Les besoins explosent face à la croissance démographique, photo Frédéric Douard

Face à la croissance démographique et à l’urbanisation auquel on peut rajouter une industrialisation progressive, les besoins énergétiques explosent en Afrique. Or les tensions géopolitiques notamment dans certains pays producteurs du brut et la forte demande des pays émergents notamment la Chine entraînent une flambée des prix du pétrole. En Afrique la croissance économique est soutenue depuis quelques années entraînent dans son sillage celle énergétique. Enfin la prise de conscience mondiale de la nécessité de la lutte contre le changement climatique oblige une décarbonisation de l’économie pour la rendre plus verte. Face à ce contexte le recours aux énergies renouvelables est donc inéluctable.
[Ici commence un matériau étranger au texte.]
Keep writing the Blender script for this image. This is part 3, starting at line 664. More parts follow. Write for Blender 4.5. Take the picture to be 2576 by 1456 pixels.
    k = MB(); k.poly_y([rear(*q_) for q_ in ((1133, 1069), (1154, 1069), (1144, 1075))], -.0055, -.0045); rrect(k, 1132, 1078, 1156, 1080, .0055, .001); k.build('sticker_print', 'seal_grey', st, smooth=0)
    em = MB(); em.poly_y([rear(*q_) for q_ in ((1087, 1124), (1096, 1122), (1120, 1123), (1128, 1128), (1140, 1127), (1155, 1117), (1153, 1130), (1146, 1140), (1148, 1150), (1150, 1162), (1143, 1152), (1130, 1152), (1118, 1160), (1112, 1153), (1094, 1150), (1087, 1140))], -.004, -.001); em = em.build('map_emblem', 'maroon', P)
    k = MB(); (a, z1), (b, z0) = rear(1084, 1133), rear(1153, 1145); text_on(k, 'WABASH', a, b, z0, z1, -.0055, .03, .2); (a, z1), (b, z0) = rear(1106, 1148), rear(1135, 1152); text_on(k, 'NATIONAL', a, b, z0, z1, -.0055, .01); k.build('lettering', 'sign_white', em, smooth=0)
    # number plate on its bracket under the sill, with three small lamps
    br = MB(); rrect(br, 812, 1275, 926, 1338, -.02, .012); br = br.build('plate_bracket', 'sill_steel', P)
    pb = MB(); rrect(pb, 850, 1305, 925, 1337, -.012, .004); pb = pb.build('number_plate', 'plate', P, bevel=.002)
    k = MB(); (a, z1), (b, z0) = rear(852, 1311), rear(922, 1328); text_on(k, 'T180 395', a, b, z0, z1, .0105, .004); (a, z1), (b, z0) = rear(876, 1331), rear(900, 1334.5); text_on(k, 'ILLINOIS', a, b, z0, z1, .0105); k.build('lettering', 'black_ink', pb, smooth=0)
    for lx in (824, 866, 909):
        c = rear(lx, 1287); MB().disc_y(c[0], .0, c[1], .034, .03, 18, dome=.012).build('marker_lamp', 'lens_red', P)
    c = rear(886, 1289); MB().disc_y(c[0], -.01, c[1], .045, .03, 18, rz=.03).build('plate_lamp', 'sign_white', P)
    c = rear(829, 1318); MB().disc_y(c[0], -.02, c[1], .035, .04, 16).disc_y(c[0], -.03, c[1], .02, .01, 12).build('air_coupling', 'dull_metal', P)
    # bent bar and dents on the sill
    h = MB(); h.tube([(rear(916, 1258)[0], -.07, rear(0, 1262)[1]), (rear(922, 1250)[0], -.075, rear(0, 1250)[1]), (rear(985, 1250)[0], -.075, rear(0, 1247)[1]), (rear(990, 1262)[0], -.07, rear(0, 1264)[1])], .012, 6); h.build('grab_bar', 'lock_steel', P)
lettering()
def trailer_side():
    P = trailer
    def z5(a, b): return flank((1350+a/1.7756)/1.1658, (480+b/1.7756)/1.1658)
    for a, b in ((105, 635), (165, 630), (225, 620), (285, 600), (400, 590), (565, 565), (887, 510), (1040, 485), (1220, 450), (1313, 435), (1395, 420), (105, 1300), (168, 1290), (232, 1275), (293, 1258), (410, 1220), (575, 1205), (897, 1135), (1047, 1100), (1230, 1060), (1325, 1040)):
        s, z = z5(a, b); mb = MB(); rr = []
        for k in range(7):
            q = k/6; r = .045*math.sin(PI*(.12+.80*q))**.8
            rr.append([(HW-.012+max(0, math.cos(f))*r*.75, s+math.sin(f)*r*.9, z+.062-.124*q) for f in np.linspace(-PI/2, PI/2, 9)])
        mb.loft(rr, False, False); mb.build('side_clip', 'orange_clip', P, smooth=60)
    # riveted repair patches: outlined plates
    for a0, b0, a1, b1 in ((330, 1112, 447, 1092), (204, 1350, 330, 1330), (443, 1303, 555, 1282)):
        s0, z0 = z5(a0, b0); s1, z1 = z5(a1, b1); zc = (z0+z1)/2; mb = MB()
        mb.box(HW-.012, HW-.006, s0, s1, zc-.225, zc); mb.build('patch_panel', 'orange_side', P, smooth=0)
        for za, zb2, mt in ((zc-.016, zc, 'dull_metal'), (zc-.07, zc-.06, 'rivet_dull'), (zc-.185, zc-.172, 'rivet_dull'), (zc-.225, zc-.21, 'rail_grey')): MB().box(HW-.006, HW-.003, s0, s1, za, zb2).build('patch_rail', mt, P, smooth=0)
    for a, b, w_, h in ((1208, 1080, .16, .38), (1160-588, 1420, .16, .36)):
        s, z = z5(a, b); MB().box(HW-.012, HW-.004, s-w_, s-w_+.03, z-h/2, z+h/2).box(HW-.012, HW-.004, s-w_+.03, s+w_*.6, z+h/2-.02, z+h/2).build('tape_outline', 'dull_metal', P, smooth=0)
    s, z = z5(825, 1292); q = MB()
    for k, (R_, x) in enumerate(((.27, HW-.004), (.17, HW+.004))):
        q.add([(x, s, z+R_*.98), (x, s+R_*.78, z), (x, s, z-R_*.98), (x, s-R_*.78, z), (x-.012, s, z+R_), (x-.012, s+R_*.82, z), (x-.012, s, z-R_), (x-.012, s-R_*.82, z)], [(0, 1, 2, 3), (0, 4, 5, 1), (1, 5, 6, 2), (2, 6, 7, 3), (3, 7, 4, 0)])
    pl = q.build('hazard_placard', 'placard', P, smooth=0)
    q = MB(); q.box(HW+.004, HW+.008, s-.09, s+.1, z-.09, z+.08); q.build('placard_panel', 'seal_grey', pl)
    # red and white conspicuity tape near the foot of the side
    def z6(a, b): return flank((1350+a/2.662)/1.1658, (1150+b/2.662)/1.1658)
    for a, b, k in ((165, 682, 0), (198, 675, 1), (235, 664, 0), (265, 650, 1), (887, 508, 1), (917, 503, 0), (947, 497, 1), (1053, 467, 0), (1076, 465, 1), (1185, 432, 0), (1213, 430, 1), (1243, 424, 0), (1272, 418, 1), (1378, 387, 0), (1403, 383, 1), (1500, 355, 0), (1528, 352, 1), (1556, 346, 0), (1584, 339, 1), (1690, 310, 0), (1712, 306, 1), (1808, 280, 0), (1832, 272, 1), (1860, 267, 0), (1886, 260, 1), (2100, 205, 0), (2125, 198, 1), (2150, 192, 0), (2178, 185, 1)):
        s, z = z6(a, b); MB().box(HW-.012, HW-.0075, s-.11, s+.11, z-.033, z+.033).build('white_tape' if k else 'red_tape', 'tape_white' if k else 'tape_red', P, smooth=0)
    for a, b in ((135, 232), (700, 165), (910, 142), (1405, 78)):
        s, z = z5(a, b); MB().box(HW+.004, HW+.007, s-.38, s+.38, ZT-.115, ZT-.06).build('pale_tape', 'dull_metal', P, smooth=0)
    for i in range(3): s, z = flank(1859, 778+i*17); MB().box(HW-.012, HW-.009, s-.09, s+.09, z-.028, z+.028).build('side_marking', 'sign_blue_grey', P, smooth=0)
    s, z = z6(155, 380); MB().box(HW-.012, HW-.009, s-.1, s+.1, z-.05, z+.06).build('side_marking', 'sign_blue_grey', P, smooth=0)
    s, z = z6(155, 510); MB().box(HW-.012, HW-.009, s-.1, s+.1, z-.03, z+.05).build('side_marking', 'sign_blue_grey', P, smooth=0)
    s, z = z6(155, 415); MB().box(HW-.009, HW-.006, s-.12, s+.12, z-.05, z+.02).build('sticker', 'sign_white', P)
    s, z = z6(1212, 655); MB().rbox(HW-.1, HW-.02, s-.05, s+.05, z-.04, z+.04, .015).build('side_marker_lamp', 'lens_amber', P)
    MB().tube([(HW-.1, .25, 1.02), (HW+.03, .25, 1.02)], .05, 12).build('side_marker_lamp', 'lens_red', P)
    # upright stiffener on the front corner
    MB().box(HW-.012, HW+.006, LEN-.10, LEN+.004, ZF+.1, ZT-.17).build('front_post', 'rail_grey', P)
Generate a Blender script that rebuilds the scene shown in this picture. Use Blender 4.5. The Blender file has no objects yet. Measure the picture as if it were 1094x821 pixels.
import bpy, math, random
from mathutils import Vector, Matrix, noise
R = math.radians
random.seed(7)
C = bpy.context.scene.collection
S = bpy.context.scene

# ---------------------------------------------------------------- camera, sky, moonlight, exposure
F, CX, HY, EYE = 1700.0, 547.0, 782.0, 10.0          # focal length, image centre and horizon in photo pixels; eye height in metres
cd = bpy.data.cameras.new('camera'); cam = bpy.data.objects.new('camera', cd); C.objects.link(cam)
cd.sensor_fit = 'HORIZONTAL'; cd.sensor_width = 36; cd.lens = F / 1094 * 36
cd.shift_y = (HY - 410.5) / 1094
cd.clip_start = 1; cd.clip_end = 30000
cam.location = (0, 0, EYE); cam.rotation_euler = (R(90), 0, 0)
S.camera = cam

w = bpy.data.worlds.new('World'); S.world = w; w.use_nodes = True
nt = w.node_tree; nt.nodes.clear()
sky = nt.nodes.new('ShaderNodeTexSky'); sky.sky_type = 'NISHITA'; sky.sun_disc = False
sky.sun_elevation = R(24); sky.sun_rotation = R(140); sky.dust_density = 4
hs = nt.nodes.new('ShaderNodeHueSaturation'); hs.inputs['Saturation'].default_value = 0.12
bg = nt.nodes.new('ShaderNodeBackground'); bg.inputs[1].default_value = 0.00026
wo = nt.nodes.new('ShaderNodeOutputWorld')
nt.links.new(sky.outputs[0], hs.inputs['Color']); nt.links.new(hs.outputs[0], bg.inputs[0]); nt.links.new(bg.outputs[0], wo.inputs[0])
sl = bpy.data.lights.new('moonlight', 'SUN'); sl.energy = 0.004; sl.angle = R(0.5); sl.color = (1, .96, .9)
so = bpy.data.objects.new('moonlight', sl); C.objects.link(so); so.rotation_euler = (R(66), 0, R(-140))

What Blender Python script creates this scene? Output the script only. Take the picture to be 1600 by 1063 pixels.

Les enjeux géostratégiques des énergies nouvelles

D’après Guillaume Sainteny, Maître de Conférence à X Paris, un positionnement stratégique sur les énergies renouvelles permet le contrôle de ces nouvelles filières industrielles et le partage de la valeur ajoutée qu’elles créent, l’atténuation de la contrainte énergétique globale pour les pays importateurs d’hydrocarbure et enfin une anticipation d’une éventuelle contrainte carbone croissante. Les Etats-Unies et l’Union Européenne sont positionnés sur l’aval de la filière. L’Asie mise sur l’amont et le milieu de la filière. On regrettera qu’il n’y ait pas un véritable positionnement stratégique de l’Afrique sur l’un des trois points évoqués. Or comme le rappelle Guillaume Sainteny, une structuration de la filière industrielle passe par plusieurs étapes. En amont il s’agit de la R&D, l’innovation et la conception des prototypes. Le milieu de la filière vise une maîtrise de la construction et de l’assemblage. En aval, les principaux enjeux se situent au niveau de l’installation des matériels et la production qui en découle, l’entretien et la maintenance de ces installations. Malgré l’absence d’une démarche globale pour l’ensemble du continent, on a tout de même des initiatives remarques de quelques acteurs comme l’Institut International de l’Eau et de l’Environnement (2IE) du Burkina Faso avec son innovation « Flexy Energy ». Le concept « Flexy-Energy » est une approche originale de systèmes hybrides, développée au laboratoire énergie solaire et économie d’énergie (LESEE) du 2iE, pour répondre aux problèmes rencontrés dans la production décentralisée de l’électricité surtout en milieu rural et périurbain. Il s’agit ici de systèmes hybrides solaire Photovoltaïque/groupe électrogène sans stockage dans les batteries et fonctionnant à la fois au diesel et/ou aux huiles végétales. On peut aussi mentionnée la start-up sénégalaise SPEC qui sera la première entreprise africain de fabrication des panneaux solaires sur le continent. Précisons qu’il existe actuellement deux entreprises de ce type en Afrique du Sud mais elles sont les filiales de sociétés transnationales.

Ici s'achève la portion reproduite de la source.